When presenting the basis for the practice, Glisan and Donato are categorical in their assertion that “A body of research has confirmed the effectiveness of corrective feedback …” They are also quite definitive in their assertion that students need to notice grammatical features. Earlier I noted what looks like a (not so) veiled jab at Van Patten’s position on language acquisition.
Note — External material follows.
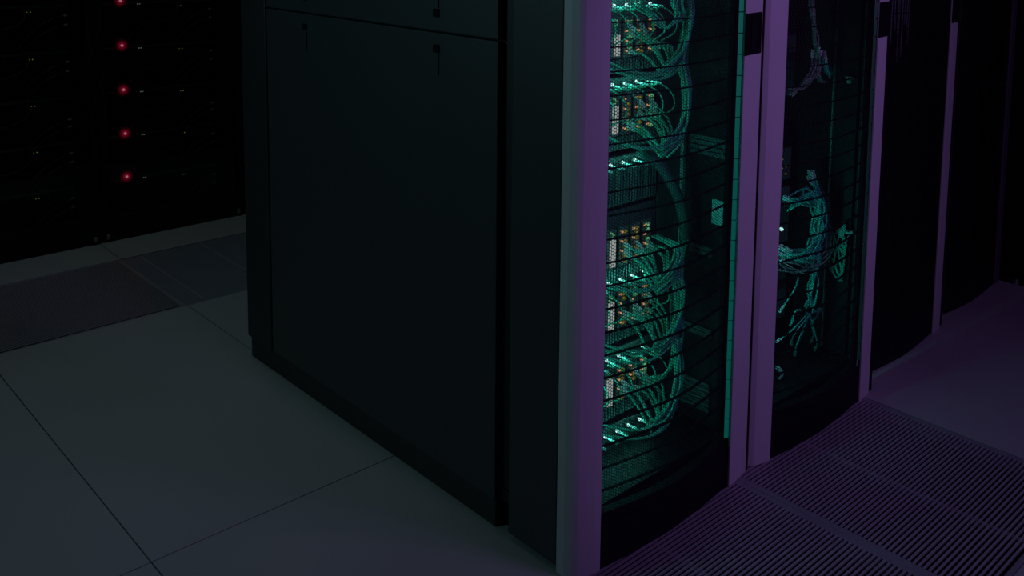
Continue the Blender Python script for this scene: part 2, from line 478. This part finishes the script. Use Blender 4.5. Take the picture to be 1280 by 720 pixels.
# tall riser bundle at the right of the equipment
for k in range(7):
    P = [(-1.335 + rj(.01), 1.665 + rj(.01), 1.40), (-1.325 + rj(.012), 1.62 + rj(.012), 1.15), (-1.318 + rj(.01), 1.625 + rj(.012), 1.10),
         (-1.33 + rj(.01), 1.600 + rj(.01), 1.075), (-1.345, 1.575 + rj(.01), 1.095 + rj(.01)), (-1.40, 1.585 + rj(.02), 1.12 + rj(.01))]
    cable(P, .003, M['cable'], 'pale cable dropping down the right side of the teal cabinet and hooking back', 'riser cables in the teal cabinet')
for k in range(6):
    P = [(-1.375 + rj(.01), 1.735 + rj(.006), .56), (-1.345 + rj(.01), 1.69 + rj(.006), .47),
         (-1.33 + rj(.01), 1.672 + rj(.008), .36), (-1.345, 1.655 + rj(.006), .27), (-1.39, 1.62, .25)]
    cable(P, .003, M['cable'], 'teal cable running down beside the lower right of the card chassis', 'lower riser cables in the teal cabinet', ends=False)

# ------------------------------------------------------------------ second cabinet contents
X2 = -1.375; K = X2 / -1.42
def q2(y, z, dx=0):                # positions measured on a plane 4.5 cm deeper, moved onto this one
    return (X2 + dx, y * K, 1.28 + (z - 1.28) * K)
Y2 = Y0 + .600
t = thing('network_chassis', (-1.44, 2.12, .50), 'dark rack unit with one cyan light and a red spark in the second cabinet', 'network equipment')
part(B(-.45, 0, -.25, .17, -.08, .08), 'chassis_body', M['chassis'], t, bevel=.002)
part(MB().ball((.07, .025, 0), .0052), 'status_light', M['led_w'], t)
part(B(0, .066, .02, .03, -.004, .004), 'light_stalk', M['chassis'], t)
part(B(0, .004, .030, .036, -.045, -.041), 'red_light', M['led_rs'], t)
t = thing('port_module', (-1.44, 2.12, .645), 'dark port module with dim yellow lights in the second cabinet', 'port module')
part(B(-.30, 0, -.25, .17, -.045, .045), 'module_body', M['chassis'], t, bevel=.002)
m = MB()
for k in range(26):
    m.box(0, .003, -.02 + (k % 9) * .020, -.016 + (k % 9) * .020, -.030 + (k // 9) * .022 + rj(.003), -.026 + (k // 9) * .022)
part(m, 'port_lights', M['led_y'], t)
for z, w in ((.945, 'upper'), (.30, 'lower')):
    t = thing('blank_rack_unit', (-1.44, 2.12, z), 'blank black rack unit, %s one in the second cabinet' % w, 'rack unit')
    part(B(-.40, 0, -.25, .17, -.10, .06), 'unit_body', M['chassis'], t, bevel=.002)
    part(B(0, .006, -.24, .16, -.012, .012), 'unit_lip', M['inner'], t)
def c2cable(pts, r, m, label, group, j=.01, n=1, ends=True):
    for _ in range(n):
        P = []
        for i, (y, z, dx) in enumerate(pts):
            a, b, c = q2(y + rj(j), z + rj(j), dx + rj(j))
            P.append((a, min(b, Y2 + .53), c))
        cable(P, r, m, label, group, ends=ends)
L = 'in the second cabinet'
c2cable([(2.27, 1.35, 0), (2.29, 1.09, .02), (2.32, .99, .02), (2.34, .93, .02), (2.37, .88, .01), (2.42, .86, .0)], .0028, M['cableg'], 'grey cable hanging from the top ' + L, 'hanging grey cables ' + L, .006, 7)
c2cable([(2.33, .96, .02), (2.32, .91, .025), (2.28, .875, .02), (2.22, .855, .01)], .0026, M['cableg'], 'grey cable fanning left at knee of the hanging bundle ' + L, 'fanning grey cables ' + L, .012, 8)
c2cable([(2.35, .95, .02), (2.38, .90, .02), (2.42, .885, .01), (2.44, .90, 0)], .0026, M['cablet'], 'teal-lit cable fanning right under the hanging bundle ' + L, 'fanning teal-lit cables ' + L, .010, 5)
c2cable([(2.22, .41, 0), (2.28, .39, .03), (2.33, .41, .035), (2.365, .46, .03), (2.36, .52, .03), (2.33, .55, .02), (2.27, .535, 0)], .0028, M['cablet'], 'teal-lit cable in the big ring of loops ' + L, 'looped cables ' + L, .022, 15)
c2cable([(2.20, .385, 0), (2.27, .355, .03), (2.34, .345, .03), (2.40, .37, .03), (2.43, .43, .02), (2.42, .50, .01), (2.40, .56, 0)], .0022, M['cableg'], 'thin outer cable loop swinging right ' + L, 'outer cable loops ' + L, .018, 7)
c2cable([(2.36, .60, 0), (2.365, .52, .03), (2.36, .44, .03), (2.355, .36, .03), (2.35, .29, .03), (2.335, .215, .03)], .0028, M['cablet'], 'teal-lit cable of the upright trunk ' + L, 'upright trunk cables ' + L, .013, 9)
c2cable([(2.21, .565, .01), (2.26, .545, .03), (2.31, .525, .03), (2.35, .52, .02)], .0026, M['cablet'], 'bright teal-lit cable slanting across above the loops ' + L, 'slanting cables ' + L, .004, 2)
for a, b, z in ((2.27, 2.29, .10), (2.30, 2.31, .12), (2.35, 2.385, .10), (2.37, 2.40, .075), (2.39, 2.38, .16), (2.25, 2.28, .13), (2.29, 2.27, .19)):
    c2cable([(b, z, .015), ((a + b) / 2, z + .04, .028), (2.335, .205, .03)], .0021, M['cablet'], 'loose plugged cable end hanging under the trunk ' + L, 'loose cable ends ' + L, .004, 1)
c2cable([(2.20, .25, .02), (2.25, .30, .03), (2.29, .33, .02)], .0024, M['cablet'], 'thin teal-lit cable rising at the left of the trunk ' + L, None, .002, 1)
c2cable([(2.19, .165, .02), (2.24, .185, .03), (2.32, .21, .03)], .0024, M['cablet'], 'thin teal-lit cable joining the trunk low at its left ' + L, None, .002, 1)
c2cable([(2.44, .185, .0), (2.42, .19, .02), (2.38, .195, .03)], .0034, M['cableg'], 'pale grey tag end sticking out right of the trunk ' + L, None, .002, 1)
c2cable([(2.205, .085, .02), (2.215, .07, .03), (2.20, .055, .03)], .0034, M['cableg'], 'tangle of pale plug at the very bottom left ' + L, None, .003, 1)
# things along the right inner wall of the second cabinet
c2cable([(2.60, .44, .06), (2.57, .40, .05), (2.60, .36, .06), (2.58, .30, .04), (2.52, .33, .03)], .0026, M['cablet'], 'teal cable kinked along the right wall ' + L, 'kinked wall cables ' + L, .022, 6)
t = thing('cable_clip', (-1.325, Y2 + .543, .89), 'small teal-lit cable clip on the right wall of the second cabinet', 'cable clip')
part(B(-.012, .012, -.012, 0, -.003, .003), 'clip_arm', M['plug'], t, bevel=.001)
part(B(-.004, .004, -.016, -.004, -.016, 0), 'clip_hook', M['plug'], t, bevel=.001)

# third cabinet: hanging cable comb lit faintly purple, and a tag at its right post
Y3 = Y0 + 1.195
for k in range(12):
    y = Y3 + .19 + k * .016 + rj(.004); z = .98 - rj(.06) - (.03 if k > 6 else 0)
    cable([(-1.375 + rj(.02), y, 1.4), (-1.37, y + rj(.003), 1.15), (-1.37, y + rj(.004), z)], .0018, M['cableg'], 'faint upright cable near the top of the third cabinet', 'faint upright cables in the third cabinet', ends=False)
t = thing('cabinet_key', (-1.336, Y0 + 1.80, 1.02), 'small pale key tag hanging beside the third cabinet post', 'key')
part(B(-.006, .006, -.002, .001, 0, .006), 'key_bow', M['metal'], t, bevel=.001)
part(B(-.002, .002, -.002, 0, -.030, 0), 'key_blade', M['metal'], t)
for i, (x, y) in enumerate(((-1.372, 3.605), (-1.287, 3.605))):
    t = thing('door_stop', (x, y, 0), ('small grey floor stop at the foot of the farthest cabinet', 'small grey floor stop at the foot of the end wall, by the right edge')[i], 'door stop')
    part(B(-.010, .010, -.012, .010, 0, .006), 'stop_base', M['metal'], t, bevel=.001)
    part(MB().tube([(0, 0, .006), (0, 0, .022)], .006, 10), 'stop_pin', M['metal'], t)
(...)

However, in this instance, where evidence contrasts with their position, the authors present it much more speculatively and attach a qualifier from their position. “Research has suggested … learners might attend … the effects of implicit CF might be more robust … This finding could be the result … and perhaps produce a response.” From their speculation (“This finding could be the result of implicit CF prompting learners to access L2 knowledge and problem-solving as they work to notice the error, correct it, and perhaps produce a response.”), Glisan and Donato produce the following definitive statement: “Therefore [i.e. because of what we speculate], the long-term effects of implicit feedback only apply in cases where learners’ [sic] are motivated to attend to the teacher’s reformulated part of the utterance and process for themselves what they heard and noticed.” (2017, p. 144)

The definitiveness of the conclusion is, to me, unwarranted from the speculation.

Besides, I can postulate another explanation that, I believe, better “preserves the appearances” (cf. Occam’s razor):

Implicit error correction in the form of recasts and reformulations simply provides the learner with additional comprehensible input at a moment when the student is interested in the input. Thus, the long-term effects of implicit “error correction” are attributable to the unconscious process of acquisition rather than the complex and tenuous mechanism of “noticing“.

I will not attempt to ascribe motive or describe a history of the text. Such attempts are overwhelmingly, (nearly) unanimously, erroneous.

Let it suffice to say that I believe Glisan and Donato seriously miss the mark in their evaluation of the effectiveness of both noticing and explicit Corrective Feedback in language acquisition.